Task prompt:
Take the data below and write out exactly the lines from the one with "Write the bpy" through the one with "R = math.radians"; omit every other line.

Material for this task:
========

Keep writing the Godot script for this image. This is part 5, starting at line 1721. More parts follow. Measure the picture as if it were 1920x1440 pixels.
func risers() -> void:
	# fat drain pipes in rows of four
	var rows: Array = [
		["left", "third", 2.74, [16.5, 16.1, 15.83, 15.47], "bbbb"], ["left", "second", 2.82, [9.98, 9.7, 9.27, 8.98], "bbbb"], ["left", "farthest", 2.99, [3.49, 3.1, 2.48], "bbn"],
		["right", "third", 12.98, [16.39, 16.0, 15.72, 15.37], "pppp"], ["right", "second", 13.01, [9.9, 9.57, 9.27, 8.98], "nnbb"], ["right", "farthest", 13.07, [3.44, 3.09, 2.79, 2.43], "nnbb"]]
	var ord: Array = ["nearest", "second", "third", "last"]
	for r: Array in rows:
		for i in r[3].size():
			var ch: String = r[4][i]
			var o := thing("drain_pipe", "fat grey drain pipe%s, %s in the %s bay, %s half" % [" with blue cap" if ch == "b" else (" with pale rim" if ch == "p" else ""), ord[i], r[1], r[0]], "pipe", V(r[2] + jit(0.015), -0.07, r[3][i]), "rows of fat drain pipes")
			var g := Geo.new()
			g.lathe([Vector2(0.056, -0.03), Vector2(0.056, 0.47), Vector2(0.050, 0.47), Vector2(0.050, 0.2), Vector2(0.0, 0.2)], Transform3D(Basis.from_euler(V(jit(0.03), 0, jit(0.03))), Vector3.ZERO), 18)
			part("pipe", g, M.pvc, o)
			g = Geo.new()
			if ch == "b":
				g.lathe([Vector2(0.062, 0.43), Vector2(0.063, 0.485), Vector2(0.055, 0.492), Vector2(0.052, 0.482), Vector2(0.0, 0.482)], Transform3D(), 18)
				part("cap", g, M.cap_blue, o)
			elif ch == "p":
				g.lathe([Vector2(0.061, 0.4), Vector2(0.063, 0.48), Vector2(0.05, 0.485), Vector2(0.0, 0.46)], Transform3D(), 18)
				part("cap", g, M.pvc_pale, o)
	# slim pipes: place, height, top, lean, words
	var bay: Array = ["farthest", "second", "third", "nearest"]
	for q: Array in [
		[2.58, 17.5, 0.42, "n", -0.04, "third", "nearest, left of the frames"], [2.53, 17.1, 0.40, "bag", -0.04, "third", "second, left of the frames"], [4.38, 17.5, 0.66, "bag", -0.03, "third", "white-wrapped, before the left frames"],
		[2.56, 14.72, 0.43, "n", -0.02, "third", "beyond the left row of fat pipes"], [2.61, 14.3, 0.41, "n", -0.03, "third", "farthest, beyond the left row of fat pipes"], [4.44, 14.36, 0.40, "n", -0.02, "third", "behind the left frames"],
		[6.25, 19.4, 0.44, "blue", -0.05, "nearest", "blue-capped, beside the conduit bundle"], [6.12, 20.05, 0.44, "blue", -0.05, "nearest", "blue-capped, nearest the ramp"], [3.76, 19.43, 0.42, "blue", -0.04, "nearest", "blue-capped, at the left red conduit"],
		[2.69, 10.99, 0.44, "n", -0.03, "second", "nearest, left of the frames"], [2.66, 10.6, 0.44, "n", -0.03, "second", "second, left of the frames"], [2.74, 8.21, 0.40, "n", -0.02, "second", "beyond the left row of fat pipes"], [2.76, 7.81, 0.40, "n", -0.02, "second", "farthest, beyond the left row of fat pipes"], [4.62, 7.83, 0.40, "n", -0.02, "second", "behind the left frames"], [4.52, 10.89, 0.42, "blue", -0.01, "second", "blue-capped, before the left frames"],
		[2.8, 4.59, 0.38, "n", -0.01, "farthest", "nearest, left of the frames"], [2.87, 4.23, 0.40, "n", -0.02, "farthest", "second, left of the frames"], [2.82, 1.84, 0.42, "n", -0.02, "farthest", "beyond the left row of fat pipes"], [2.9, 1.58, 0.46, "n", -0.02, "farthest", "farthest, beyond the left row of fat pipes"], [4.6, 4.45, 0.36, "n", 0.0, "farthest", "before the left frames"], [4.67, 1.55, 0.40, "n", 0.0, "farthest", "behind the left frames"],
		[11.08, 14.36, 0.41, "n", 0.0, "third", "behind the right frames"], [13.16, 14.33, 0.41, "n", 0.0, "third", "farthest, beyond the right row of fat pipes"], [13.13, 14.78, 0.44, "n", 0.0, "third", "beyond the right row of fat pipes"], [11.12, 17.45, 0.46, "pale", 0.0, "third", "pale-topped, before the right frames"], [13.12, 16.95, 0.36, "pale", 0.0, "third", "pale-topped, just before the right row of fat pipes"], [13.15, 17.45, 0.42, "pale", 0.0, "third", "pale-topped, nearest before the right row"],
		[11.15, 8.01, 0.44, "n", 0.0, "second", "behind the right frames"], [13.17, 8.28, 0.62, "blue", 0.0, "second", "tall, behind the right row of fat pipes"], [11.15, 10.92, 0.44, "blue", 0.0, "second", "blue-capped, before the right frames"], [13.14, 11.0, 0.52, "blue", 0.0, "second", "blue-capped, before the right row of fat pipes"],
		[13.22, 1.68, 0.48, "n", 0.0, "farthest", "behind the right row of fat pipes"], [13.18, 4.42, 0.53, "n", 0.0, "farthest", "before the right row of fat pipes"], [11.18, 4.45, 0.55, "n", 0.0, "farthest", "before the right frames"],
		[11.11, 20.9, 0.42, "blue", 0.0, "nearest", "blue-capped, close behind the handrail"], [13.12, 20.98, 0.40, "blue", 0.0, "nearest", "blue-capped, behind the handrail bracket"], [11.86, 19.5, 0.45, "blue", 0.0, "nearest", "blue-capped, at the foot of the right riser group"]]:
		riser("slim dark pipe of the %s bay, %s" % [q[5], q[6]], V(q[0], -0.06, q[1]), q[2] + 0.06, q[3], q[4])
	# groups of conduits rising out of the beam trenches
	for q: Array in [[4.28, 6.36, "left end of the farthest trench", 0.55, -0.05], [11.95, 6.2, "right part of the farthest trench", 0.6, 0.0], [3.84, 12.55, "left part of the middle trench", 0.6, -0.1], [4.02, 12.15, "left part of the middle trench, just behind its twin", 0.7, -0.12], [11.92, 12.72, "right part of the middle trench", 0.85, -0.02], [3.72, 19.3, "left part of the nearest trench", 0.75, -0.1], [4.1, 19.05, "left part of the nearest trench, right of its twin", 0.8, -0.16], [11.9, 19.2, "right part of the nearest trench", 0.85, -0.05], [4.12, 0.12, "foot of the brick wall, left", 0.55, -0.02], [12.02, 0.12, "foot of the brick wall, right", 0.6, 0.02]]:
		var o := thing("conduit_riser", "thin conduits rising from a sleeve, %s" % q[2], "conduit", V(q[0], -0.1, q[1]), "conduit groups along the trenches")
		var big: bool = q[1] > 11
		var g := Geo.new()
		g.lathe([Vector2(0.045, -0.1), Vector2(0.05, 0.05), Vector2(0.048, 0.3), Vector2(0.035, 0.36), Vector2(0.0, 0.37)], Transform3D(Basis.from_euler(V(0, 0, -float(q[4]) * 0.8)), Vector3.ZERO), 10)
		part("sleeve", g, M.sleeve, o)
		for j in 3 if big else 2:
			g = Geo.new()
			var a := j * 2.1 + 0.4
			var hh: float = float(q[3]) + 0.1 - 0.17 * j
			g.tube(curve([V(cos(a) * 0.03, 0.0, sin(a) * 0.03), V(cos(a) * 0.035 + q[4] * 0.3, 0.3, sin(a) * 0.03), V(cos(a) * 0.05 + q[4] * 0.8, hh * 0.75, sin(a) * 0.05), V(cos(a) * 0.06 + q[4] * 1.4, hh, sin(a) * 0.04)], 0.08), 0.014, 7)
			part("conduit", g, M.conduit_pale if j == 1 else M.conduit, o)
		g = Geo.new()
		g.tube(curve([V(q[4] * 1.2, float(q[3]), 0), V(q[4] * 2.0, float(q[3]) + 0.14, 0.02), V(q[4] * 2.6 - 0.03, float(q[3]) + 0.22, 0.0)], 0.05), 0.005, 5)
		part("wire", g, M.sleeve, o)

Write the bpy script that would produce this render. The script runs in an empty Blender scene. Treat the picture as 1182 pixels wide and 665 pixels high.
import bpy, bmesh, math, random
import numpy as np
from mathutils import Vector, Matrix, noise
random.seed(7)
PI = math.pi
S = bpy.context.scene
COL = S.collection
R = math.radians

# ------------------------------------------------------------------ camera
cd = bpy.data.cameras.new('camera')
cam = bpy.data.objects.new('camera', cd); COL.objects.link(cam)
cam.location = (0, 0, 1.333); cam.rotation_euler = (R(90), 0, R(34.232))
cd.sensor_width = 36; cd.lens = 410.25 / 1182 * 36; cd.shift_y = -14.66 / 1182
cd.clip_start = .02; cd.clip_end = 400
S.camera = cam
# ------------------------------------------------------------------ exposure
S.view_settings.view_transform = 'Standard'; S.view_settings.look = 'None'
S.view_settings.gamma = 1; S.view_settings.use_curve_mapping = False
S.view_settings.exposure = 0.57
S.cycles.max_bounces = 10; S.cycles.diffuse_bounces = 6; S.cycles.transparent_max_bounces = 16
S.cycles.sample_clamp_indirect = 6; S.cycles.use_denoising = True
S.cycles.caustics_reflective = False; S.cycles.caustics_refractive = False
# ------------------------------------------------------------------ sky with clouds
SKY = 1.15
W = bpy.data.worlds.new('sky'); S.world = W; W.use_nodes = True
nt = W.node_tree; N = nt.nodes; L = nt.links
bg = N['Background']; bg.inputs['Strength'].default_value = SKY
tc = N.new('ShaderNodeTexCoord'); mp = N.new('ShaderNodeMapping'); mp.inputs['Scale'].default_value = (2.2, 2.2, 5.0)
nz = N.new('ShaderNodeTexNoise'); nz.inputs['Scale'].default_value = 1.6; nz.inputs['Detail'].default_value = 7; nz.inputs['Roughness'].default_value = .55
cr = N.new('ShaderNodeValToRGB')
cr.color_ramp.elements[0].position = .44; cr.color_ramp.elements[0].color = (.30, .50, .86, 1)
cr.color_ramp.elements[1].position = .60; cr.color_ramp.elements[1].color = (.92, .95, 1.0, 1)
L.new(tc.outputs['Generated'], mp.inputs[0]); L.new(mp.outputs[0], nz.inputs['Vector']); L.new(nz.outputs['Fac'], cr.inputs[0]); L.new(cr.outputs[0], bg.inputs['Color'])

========

Solution for this problem:
Write the bpy script that would produce this render. The script runs in an empty Blender scene. Treat the picture as 1182 pixels wide and 665 pixels high.
import bpy, bmesh, math, random
import numpy as np
from mathutils import Vector, Matrix, noise
random.seed(7)
PI = math.pi
S = bpy.context.scene
COL = S.collection
R = math.radians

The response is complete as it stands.